Reactive programming
Reactive programming is a [declarative programming] paradigm that first emerged in the earliest implementation of graphical user interfaces, but has since been applied to many other types of software systems, including distributed software.
Reactive programming is based on the asynchronous processing of event streams. In a reactive system, the program reacts to changes in its environment, such as user input, messages from other systems, or changes in the state of the system itself. These changes are represented as events, which are processed by the system asynchronously.
Origins of reactive programming
The origins of reactive programming can be traced back to the first GUI applications. Even today, GUIs are implemented using an endlessly-running [event loop], which is responsible for listening for user input (or other events) and updating the UI in response.
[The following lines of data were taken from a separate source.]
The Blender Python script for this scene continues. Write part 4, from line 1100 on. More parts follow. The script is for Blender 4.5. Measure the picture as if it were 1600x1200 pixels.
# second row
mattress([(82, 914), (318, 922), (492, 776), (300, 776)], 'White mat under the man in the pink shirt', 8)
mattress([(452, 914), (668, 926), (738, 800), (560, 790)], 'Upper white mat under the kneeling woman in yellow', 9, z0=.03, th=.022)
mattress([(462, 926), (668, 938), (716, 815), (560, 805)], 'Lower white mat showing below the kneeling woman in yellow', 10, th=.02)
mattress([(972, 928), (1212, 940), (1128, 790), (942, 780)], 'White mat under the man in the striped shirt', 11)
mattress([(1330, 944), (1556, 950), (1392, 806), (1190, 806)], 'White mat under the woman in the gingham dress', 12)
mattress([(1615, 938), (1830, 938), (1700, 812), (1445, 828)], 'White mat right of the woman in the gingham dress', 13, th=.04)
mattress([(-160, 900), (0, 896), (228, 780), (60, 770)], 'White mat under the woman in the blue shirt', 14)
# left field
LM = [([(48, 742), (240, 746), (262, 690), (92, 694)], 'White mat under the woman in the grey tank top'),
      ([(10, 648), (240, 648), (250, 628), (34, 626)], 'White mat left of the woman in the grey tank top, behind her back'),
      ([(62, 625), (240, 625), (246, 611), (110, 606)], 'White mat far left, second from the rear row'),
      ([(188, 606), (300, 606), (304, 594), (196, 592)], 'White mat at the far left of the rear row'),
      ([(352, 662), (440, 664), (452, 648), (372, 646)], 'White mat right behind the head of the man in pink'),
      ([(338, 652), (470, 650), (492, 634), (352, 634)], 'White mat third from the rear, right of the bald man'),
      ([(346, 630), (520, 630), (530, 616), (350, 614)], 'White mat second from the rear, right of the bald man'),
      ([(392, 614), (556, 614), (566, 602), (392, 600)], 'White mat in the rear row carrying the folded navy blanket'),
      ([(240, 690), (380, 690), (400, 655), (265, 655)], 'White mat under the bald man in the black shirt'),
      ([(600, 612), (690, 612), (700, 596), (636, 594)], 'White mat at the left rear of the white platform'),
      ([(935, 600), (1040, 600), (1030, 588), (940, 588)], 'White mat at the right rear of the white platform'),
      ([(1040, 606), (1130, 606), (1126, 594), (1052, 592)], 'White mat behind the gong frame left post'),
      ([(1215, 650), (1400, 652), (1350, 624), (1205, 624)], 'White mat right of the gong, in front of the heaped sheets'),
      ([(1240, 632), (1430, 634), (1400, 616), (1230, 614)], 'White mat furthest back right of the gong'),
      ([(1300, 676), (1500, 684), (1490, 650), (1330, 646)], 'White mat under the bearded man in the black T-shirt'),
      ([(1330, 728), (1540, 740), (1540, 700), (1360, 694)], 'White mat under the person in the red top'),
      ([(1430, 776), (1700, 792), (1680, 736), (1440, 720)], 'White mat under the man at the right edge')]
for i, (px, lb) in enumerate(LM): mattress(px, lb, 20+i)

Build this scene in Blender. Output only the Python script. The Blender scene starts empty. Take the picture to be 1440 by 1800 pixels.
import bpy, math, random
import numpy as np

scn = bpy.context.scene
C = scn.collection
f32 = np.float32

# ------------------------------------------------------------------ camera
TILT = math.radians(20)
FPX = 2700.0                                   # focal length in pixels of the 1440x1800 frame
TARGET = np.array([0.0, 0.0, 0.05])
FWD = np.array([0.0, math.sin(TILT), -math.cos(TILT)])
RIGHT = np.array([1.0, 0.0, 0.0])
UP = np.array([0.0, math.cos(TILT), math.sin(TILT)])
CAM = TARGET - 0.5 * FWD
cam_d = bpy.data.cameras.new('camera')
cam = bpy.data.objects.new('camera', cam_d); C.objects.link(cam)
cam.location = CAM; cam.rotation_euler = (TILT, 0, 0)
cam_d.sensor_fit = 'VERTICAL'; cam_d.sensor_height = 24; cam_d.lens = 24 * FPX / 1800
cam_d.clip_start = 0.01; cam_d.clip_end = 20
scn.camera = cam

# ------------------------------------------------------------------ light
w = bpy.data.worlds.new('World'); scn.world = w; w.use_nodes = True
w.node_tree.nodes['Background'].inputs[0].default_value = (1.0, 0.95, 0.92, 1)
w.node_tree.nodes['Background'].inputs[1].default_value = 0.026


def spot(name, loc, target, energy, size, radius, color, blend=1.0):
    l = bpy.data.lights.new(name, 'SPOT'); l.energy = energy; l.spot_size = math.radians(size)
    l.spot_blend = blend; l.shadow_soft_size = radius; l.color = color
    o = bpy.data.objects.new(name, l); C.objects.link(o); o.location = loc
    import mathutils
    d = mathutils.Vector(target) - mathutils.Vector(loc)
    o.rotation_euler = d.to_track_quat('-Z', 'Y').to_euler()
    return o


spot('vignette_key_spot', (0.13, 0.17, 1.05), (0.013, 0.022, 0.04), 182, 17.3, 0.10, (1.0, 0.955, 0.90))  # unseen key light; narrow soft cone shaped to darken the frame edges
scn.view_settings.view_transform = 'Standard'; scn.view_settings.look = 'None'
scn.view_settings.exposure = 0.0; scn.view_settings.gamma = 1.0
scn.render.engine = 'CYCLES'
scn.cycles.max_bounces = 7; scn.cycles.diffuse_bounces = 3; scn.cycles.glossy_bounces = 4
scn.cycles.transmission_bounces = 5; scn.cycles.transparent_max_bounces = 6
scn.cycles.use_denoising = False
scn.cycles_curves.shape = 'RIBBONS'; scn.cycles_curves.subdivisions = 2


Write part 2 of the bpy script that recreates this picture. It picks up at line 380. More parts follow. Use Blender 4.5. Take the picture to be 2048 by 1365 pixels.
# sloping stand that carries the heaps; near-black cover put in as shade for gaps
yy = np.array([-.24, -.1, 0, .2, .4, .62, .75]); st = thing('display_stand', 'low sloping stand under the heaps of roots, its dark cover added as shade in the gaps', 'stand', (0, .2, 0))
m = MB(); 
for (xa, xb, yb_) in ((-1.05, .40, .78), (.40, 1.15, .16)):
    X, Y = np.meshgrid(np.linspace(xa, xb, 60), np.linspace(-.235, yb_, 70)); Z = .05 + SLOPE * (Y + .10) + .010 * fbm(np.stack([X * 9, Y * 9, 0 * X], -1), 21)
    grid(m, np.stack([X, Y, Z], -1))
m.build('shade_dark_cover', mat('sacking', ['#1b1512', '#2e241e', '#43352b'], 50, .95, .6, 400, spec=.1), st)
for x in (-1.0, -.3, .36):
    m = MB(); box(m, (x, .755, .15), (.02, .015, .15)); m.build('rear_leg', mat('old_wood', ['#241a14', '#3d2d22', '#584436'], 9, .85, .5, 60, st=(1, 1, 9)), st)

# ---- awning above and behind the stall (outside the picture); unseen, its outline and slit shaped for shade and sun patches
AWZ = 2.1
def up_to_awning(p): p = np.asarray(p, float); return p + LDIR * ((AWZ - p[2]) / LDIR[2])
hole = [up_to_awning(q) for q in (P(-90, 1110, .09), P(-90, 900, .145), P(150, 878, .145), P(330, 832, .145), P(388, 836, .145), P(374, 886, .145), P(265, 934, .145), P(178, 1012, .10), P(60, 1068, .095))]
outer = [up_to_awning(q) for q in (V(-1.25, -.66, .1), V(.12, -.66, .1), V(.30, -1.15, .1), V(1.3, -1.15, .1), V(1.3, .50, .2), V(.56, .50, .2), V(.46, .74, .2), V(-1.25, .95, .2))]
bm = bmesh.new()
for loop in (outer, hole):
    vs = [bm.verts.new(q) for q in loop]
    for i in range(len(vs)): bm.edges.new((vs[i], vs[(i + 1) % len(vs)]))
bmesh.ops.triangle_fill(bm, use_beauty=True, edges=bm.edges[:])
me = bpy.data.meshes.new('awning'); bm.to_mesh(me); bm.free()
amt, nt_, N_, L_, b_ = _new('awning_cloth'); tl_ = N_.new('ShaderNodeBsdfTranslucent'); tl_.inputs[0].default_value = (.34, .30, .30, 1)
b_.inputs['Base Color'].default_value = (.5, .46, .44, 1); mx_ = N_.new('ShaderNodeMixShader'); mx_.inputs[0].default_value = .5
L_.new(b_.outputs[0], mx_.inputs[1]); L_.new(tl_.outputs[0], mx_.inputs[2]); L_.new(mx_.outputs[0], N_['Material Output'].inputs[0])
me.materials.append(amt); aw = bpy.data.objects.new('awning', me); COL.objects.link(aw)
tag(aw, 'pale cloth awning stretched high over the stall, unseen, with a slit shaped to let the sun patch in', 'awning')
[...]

But in the earliest GUIs this process was synchronous. When a user input triggered a UI update, nothing else could happen until the update was complete. This led to unresponsive user interfaces. The UI would "hang" – not respond to new user input – while prior events were being processed.
The solution was to decouple the event handling from the GUI update. This is done by introducing an [event queue], which is processed asynchronously. A producer thread handling user input pushes events to the queue, and a consumer thread takes those events and processes them. This is an implementation of the [observer pattern].
The Reactive Manifesto
Today, the reactive programming paradigm has been extended to many other types of software systems, notably distributed cloud systems. In these systems, the events are not just user input, but messages from other systems, changes in the state of the system, or other environmental changes.
The Reactive Manifesto is an online document that outlines the principles of reactive programming as applied to highly scalable distributed software. The document was authored in 2014 by Jonas Bonér, Dave Farley, Roland Kuhn, and Martin Thompson.
Reactive programming libraries and standards
In Java, RxJava – Reactive Extensions (Rx) in Java – was one of the first open-source libraries to implement the reactive programming model. Its API is similar to Java 8 Streams, but is designed to be more fluent and expressive.
RxJava is part of the larger ReactiveX project, which provides equivalent libraries for many other languages, all sharing a common API.
ReactiveX has become something of a de facto standard for implementing reactive programming. There’s a separate initiative to standardize the API of the event streams themselves, called Reactive Streams.